Repeat word for word the opening stretch of the entries, from the first line through the line containing "SC.camera = camo".

#### DATA LINES
#####

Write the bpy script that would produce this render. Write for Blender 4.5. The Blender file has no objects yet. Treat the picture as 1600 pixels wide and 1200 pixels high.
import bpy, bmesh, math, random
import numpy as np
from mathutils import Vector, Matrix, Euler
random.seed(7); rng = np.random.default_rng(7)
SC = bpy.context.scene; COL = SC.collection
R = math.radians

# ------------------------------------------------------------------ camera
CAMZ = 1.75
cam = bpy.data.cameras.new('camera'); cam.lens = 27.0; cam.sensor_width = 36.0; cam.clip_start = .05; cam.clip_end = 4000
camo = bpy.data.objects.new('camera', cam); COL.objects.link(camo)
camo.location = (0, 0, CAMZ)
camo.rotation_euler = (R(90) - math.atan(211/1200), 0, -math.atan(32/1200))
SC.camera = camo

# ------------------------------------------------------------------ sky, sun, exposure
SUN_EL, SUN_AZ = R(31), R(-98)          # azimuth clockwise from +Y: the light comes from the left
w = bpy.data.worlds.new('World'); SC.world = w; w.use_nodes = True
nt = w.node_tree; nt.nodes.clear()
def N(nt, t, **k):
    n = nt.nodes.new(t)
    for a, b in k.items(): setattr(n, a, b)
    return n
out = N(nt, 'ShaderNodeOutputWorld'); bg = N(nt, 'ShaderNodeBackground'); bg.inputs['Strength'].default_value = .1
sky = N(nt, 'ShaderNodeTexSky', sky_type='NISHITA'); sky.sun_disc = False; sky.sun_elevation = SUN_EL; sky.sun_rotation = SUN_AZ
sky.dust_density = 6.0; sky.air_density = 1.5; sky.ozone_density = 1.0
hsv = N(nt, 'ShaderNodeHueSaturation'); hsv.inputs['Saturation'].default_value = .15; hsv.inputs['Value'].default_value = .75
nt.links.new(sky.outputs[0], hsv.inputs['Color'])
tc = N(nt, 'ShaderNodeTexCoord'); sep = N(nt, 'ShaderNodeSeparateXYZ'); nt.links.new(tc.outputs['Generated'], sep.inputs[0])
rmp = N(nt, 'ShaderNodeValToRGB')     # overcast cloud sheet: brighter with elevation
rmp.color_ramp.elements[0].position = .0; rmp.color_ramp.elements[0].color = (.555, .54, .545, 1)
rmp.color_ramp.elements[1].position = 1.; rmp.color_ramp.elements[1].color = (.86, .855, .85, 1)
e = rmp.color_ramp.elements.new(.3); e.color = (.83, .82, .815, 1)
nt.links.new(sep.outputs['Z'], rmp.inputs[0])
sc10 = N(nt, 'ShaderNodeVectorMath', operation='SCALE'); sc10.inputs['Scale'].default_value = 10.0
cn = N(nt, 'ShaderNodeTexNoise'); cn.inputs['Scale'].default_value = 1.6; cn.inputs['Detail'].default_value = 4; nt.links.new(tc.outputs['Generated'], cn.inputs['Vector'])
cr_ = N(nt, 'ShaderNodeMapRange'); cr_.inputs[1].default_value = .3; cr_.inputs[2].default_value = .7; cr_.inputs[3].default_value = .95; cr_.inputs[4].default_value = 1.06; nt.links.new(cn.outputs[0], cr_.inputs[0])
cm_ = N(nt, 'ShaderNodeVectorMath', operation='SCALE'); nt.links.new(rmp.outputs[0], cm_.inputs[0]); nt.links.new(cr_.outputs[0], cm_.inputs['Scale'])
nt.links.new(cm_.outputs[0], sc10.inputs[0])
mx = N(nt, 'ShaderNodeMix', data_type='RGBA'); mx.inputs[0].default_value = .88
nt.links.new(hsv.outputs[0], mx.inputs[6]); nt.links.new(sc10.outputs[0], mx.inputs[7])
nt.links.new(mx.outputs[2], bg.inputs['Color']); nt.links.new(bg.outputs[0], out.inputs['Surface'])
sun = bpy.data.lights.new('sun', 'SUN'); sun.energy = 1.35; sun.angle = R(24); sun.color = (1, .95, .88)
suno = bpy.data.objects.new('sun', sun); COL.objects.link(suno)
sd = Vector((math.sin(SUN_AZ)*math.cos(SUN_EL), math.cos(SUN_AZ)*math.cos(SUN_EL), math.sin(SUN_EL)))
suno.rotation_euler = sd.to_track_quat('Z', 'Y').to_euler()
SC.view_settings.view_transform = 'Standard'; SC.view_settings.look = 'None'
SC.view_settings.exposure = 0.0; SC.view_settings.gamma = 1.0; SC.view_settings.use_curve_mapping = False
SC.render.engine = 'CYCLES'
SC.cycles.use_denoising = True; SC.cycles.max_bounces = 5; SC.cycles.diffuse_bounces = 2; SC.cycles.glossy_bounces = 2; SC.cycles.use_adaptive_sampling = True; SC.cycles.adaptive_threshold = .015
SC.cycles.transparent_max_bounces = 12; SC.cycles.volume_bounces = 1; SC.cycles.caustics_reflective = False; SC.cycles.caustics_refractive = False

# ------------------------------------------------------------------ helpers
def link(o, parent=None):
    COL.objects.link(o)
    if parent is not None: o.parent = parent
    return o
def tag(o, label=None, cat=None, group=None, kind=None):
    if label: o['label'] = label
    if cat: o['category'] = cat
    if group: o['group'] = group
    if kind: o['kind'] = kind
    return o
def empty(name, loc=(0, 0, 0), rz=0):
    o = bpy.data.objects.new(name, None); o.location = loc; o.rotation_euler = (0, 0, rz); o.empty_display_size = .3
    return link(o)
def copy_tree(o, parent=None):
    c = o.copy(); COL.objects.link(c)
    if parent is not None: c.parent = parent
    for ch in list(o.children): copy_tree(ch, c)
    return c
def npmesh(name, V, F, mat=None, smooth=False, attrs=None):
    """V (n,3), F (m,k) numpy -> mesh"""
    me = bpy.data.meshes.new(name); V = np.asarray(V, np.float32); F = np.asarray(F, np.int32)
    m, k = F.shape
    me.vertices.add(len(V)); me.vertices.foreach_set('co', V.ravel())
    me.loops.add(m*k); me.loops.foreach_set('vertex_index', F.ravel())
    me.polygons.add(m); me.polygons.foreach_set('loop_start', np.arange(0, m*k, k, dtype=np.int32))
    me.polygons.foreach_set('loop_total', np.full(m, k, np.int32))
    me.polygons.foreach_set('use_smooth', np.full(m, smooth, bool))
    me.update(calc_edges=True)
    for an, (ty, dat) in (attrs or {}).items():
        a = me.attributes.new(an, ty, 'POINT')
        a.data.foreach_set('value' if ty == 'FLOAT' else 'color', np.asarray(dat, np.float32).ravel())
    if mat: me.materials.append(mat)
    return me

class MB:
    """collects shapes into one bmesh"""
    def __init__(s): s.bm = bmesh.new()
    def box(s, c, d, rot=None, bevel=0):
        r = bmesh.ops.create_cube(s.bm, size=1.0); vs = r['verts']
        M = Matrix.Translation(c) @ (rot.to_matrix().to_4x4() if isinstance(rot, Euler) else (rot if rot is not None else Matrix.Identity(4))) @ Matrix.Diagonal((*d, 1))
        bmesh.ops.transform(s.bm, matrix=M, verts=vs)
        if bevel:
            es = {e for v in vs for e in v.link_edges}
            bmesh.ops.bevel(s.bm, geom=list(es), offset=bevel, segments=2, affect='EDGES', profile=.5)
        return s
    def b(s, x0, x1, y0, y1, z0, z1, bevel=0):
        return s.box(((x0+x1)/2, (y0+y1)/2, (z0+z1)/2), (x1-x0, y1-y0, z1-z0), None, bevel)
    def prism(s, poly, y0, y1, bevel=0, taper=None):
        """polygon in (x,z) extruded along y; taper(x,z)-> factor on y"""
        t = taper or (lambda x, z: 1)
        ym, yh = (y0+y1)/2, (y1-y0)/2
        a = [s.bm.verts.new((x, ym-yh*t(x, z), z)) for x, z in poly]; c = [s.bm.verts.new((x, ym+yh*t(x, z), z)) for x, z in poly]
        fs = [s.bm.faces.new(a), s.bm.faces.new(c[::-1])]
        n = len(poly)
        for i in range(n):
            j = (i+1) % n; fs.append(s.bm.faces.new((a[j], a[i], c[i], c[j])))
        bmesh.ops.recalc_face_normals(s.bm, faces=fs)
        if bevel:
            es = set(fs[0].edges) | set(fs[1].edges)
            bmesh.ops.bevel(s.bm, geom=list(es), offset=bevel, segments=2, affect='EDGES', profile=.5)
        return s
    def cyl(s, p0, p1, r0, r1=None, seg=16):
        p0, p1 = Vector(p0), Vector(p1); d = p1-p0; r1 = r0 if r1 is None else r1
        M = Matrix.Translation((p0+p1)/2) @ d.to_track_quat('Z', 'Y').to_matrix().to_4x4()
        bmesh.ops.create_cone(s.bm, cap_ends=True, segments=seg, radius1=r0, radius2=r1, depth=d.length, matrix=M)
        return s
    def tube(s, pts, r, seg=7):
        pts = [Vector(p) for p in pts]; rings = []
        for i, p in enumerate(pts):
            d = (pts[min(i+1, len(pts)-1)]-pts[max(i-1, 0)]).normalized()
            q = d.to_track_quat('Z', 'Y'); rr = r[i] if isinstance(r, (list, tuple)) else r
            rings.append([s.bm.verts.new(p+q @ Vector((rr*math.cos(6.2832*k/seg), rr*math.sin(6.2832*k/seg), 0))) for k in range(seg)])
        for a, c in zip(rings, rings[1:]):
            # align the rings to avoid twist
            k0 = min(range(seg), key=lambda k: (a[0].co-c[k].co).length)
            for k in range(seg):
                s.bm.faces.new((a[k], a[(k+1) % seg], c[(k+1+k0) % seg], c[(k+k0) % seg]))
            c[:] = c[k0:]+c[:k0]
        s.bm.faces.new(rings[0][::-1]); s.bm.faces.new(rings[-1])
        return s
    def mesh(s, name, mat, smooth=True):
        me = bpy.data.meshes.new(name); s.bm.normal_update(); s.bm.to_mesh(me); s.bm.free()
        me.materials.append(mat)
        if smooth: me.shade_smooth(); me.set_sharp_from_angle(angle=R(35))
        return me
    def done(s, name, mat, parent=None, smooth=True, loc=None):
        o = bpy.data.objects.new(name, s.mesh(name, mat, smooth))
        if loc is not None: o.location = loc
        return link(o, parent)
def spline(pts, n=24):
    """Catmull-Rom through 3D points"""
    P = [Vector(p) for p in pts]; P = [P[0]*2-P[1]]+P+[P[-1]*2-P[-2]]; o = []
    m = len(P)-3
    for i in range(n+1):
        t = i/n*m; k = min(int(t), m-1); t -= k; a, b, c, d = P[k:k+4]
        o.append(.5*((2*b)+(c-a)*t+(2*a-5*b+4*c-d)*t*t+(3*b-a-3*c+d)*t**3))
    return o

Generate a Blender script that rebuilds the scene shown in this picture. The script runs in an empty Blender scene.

#####

#### RESULT BELOW
Write the bpy script that would produce this render. Write for Blender 4.5. The Blender file has no objects yet. Treat the picture as 1600 pixels wide and 1200 pixels high.
import bpy, bmesh, math, random
import numpy as np
from mathutils import Vector, Matrix, Euler
random.seed(7); rng = np.random.default_rng(7)
SC = bpy.context.scene; COL = SC.collection
R = math.radians

# ------------------------------------------------------------------ camera
CAMZ = 1.75
cam = bpy.data.cameras.new('camera'); cam.lens = 27.0; cam.sensor_width = 36.0; cam.clip_start = .05; cam.clip_end = 4000
camo = bpy.data.objects.new('camera', cam); COL.objects.link(camo)
camo.location = (0, 0, CAMZ)
camo.rotation_euler = (R(90) - math.atan(211/1200), 0, -math.atan(32/1200))
SC.camera = camo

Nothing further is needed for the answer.